• **To do**: Reproduce the first line and every line after it, exactly, through the one containing "COL = SC.collection". Leave out the rest.

• **Information supplied**:

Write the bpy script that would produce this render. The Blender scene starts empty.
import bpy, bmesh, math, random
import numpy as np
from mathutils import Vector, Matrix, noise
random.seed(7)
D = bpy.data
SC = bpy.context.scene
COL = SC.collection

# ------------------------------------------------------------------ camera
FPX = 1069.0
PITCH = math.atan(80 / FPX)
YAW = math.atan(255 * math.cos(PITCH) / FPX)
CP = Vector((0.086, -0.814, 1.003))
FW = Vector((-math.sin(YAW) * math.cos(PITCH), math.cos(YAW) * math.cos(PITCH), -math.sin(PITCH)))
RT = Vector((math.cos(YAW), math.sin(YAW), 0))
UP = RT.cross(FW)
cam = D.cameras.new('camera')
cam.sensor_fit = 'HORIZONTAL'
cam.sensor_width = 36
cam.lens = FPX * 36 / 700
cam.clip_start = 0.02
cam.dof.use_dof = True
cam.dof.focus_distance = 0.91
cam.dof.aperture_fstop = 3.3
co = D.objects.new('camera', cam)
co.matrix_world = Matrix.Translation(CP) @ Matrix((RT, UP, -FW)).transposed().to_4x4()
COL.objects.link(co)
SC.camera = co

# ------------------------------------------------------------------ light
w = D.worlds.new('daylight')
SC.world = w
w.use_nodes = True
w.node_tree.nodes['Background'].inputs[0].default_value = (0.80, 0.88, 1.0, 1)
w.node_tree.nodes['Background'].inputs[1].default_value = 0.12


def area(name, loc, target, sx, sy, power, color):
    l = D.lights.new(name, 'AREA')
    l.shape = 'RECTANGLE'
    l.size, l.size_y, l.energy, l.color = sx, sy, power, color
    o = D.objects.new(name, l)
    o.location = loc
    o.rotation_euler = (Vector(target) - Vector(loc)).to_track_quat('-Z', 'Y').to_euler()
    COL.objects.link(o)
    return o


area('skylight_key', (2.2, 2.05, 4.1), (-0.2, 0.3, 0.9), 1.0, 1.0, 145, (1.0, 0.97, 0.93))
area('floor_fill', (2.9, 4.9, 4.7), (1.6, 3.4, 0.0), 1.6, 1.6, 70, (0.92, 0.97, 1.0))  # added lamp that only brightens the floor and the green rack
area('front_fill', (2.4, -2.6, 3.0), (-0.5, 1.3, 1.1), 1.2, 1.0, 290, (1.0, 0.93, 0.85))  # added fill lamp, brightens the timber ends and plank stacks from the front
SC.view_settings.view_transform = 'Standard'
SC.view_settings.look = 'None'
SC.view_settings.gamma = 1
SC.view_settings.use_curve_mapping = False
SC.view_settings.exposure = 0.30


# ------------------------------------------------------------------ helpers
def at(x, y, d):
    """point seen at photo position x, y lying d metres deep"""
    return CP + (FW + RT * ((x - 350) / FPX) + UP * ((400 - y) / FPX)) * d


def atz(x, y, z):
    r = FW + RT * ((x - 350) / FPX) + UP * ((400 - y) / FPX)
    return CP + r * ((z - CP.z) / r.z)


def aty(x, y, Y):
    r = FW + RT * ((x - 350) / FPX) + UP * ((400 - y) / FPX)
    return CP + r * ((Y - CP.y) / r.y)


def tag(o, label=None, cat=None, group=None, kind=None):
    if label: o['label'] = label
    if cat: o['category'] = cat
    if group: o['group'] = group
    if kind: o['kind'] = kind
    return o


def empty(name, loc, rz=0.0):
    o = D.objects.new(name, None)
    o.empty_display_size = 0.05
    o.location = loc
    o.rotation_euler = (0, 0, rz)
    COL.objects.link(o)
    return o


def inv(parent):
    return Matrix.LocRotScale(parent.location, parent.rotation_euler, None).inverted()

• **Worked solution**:
Write the bpy script that would produce this render. The Blender scene starts empty.
import bpy, bmesh, math, random
import numpy as np
from mathutils import Vector, Matrix, noise
random.seed(7)
D = bpy.data
SC = bpy.context.scene
COL = SC.collection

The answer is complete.